To elaborate on what you wrote and my perspective.....
The problem with continuing to refer to the paranormal and to consider parapsychology a separate field of study, is it gives the false impression that there exists a set of phenonomena that are fundamentally different from what is studied by normal science. That lumping these phenomena together implies that they share important characteristics. And that the characteristic "science cannot explain these phenomena" actually refers to a coherent, consistent, and real quality. Instead, what falls under paranormal is a small selection of the things that current science
does not yet fully explain and a bunch of stuff that is readily explained (but the explanations are unpalatable to those who believe in magic). I think that when we talk about the paranormal, it should be made clearer that what we are really talking about is how beliefs can frame your perspective - that "paranormal" is a characteristic of a person, not a characteristic of any particular phenomenon.
Additional comments:
You refer to both supernatural and paranormal fairly interchangeably throughout the article, bolstering my position that there isn't any real difference between the two, in the way that they are generally used.

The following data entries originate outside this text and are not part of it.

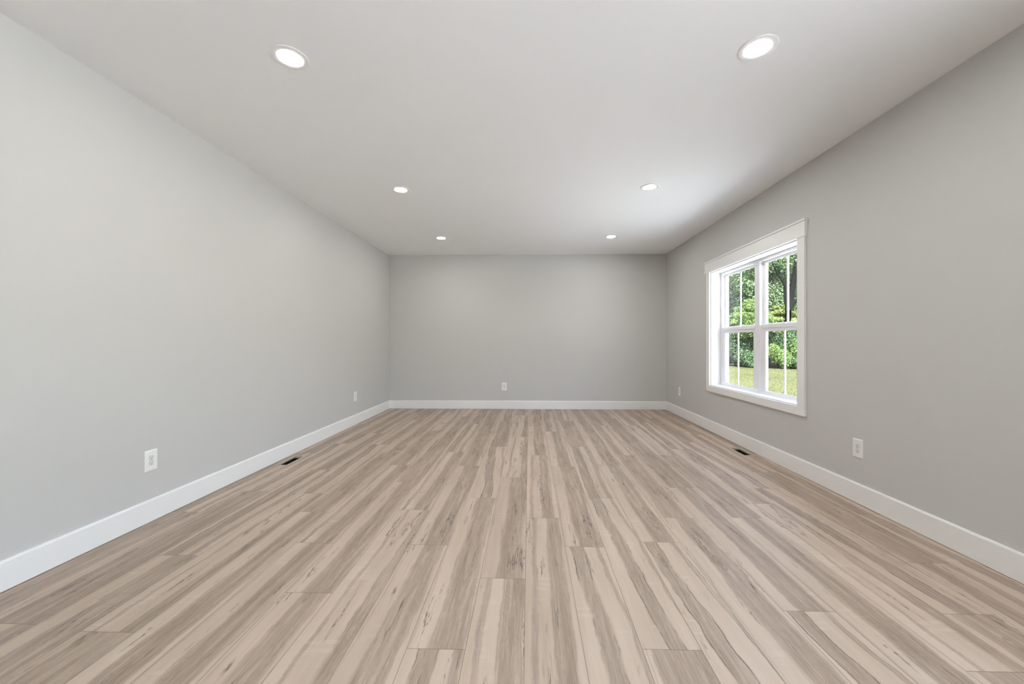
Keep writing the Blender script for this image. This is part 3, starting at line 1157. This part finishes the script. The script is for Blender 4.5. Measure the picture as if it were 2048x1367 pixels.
# undergrowth along the lawn's edge
def shrub(name, label, loc, r, h, mat, seed, leaf=0.072, count=10500):
    rng = np.random.default_rng(seed)
    blobs = [(rng.uniform(-r, r) * .6, rng.uniform(-r, r) * .6, h * rng.uniform(.3, .75), r * .55, r * .55, h * .32) for _ in range(7)]
    t = thing(name, label, 'shrub', loc, 0, 'shrubs along the lawn edge')
    bm = bmesh.new()
    for k in range(5):
        b = blobs[k]
        tube(bm, limb_path(rng, (rng.uniform(-.1, .1), rng.uniform(-.1, .1), -.05), b[:3], .06, 4), [.022, .02, .016, .012, .008], 6)
    obj('stems', bm, 'bark_grey', t, smooth=True)
    co, tint = leaf_cloud(rng, blobs, count, leaf)
    quads_mesh('foliage', co, tint, mat, t)
    return t


shrub('shrub', 'deep green shrub at the foot of the wood behind the far lower sash', (11.6, 23.0, G), 1.3, 3.0, 'leaf_deep', 41)
shrub('shrub', 'deep green shrub at the lawn edge just left of the mullion', (12.75, 22.7, G), 1.1, 2.5, 'leaf_deep', 42)
shrub('shrub', 'fresh green low shrub at the lawn edge right of the mullion', (13.55, 21.4, G), .6, 1.3, 'leaf_mid', 43)
shrub('shrub', 'bright rounded shrub at the lawn edge behind the near lower sash', (14.9, 21.3, G), .9, 1.7, 'leaf_mid', 44, 0.09)
shrub('shrub', 'deep green shrub right of the bright rounded one', (16.7, 22.2, G), 1.3, 2.2, 'leaf_deep', 45)
shrub('shrub', 'deep green shrub in shade behind the forked trunk', (15.6, 23.6, G), 1.4, 2.8, 'leaf_deep', 46)
shrub('shrub', 'dark shrub in shade around the foot of the forked trunk', (14.1, 21.9, G), 1.0, 2.7, 'leaf_deep', 47)
shrub('shrub', 'small deep green shrub low in front of the taller undergrowth left of the mullion', (12.2, 21.9, G), .6, 1.0, 'leaf_deep', 49, 0.08, 4500)
shrub('shrub', 'small deep green shrub low between the two fresh green ones right of the mullion', (14.35, 21.0, G), .5, .9, 'leaf_deep', 50, 0.08, 4000)
shrub('shrub', 'dark shrub at left end of the undergrowth', (10.2, 23.2, G), 1.3, 2.4, 'leaf_deep', 48)
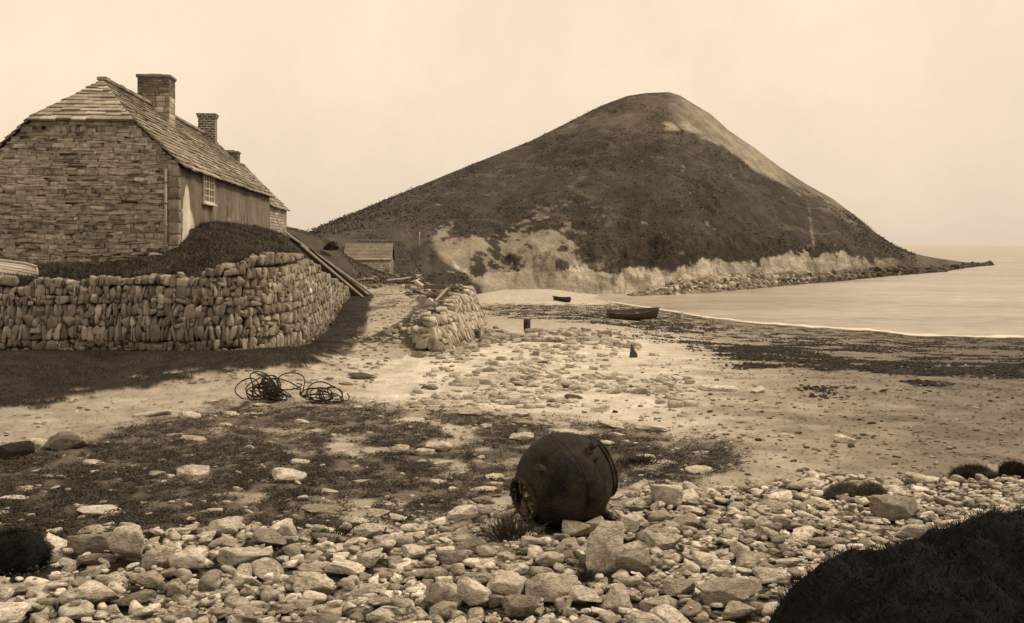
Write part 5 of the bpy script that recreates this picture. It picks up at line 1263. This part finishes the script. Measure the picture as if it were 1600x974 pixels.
hz = nt.nodes.new('ShaderNodeMapRange'); nt.links.new(sx_.outputs[2], hz.inputs[0]); hz.inputs[1].default_value = -.02; hz.inputs[2].default_value = .17; hz.inputs[3].default_value = .89; hz.inputs[4].default_value = 1.0
hr = nt.nodes.new('ShaderNodeMapRange'); nt.links.new(sx_.outputs[0], hr.inputs[0]); hr.inputs[1].default_value = .15; hr.inputs[2].default_value = .6; hr.inputs[3].default_value = 1.0; hr.inputs[4].default_value = .89
m2 = nt.nodes.new('ShaderNodeMath'); m2.operation = 'MULTIPLY'; nt.links.new(hz.outputs[0], m2.inputs[0]); nt.links.new(hr.outputs[0], m2.inputs[1])
m3 = nt.nodes.new('ShaderNodeMath'); m3.operation = 'MULTIPLY'; nt.links.new(ml.outputs[0], m3.inputs[0]); nt.links.new(m2.outputs[0], m3.inputs[1]); nt.links.new(m3.outputs[0], cm.inputs['Scale']); nt.links.new(cm.outputs[0], bg.inputs[0])
sd_ = bpy.data.lights.new('sun', 'SUN'); sd_.energy = 2.6; sd_.angle = math.radians(10); sd_.color = (1, .85, .66); so = bpy.data.objects.new('sun', sd_); COL.objects.link(so)
from mathutils import Vector
dv = Vector((math.sin(SUN_AZ)*math.cos(SUN_EL), math.cos(SUN_AZ)*math.cos(SUN_EL), math.sin(SUN_EL))); so.rotation_euler = dv.to_track_quat('Z', 'Y').to_euler()
cd = bpy.data.cameras.new('camera'); cam = bpy.data.objects.new('camera', cd); COL.objects.link(cam); cam.location = (0, 0, CZ); cam.rotation_euler = (math.pi/2, 0, 0)
cd.sensor_width = 36; cd.lens = F0/1600*36; cd.shift_y = -(487-HV)/1600; cd.clip_start = .1; cd.clip_end = 40000
cd.dof.use_dof = True; cd.dof.focus_distance = 13; cd.dof.aperture_fstop = 8
scene.camera = cam
scene.view_settings.view_transform = 'Standard'; scene.view_settings.look = 'None'; scene.view_settings.exposure = 0
scene.render.engine = 'CYCLES'; scene.cycles.filter_width = 1.5; scene.cycles.max_bounces = 5; scene.cycles.diffuse_bounces = 3; scene.cycles.use_denoising = True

I completely agree with your criticism about Dawkin's comment about needing a psychiatrist. That is a very wrong way of thinking about it. It is far more revealing and enlightening to science to realize that people as normal as you and I

)) can have these experiences.
Your criticism about Occam's Razor was based on a misapplication. Occam's Razor would not choose the "economical" explanation of "the medium is genuine" over "elaborate fraud". "The medium is genuine" requires a new (not proven independent of the example) entity - psi or some other force - in order to explain the results. "Elaborate fraud" is a known entity. Therefore, Occam's Razor would choose the parsimonious "elaborate fraud" and any claims by supporters of the paranormal that Occam's Razor supports paranormal explanations, on that basis, would be fallacious.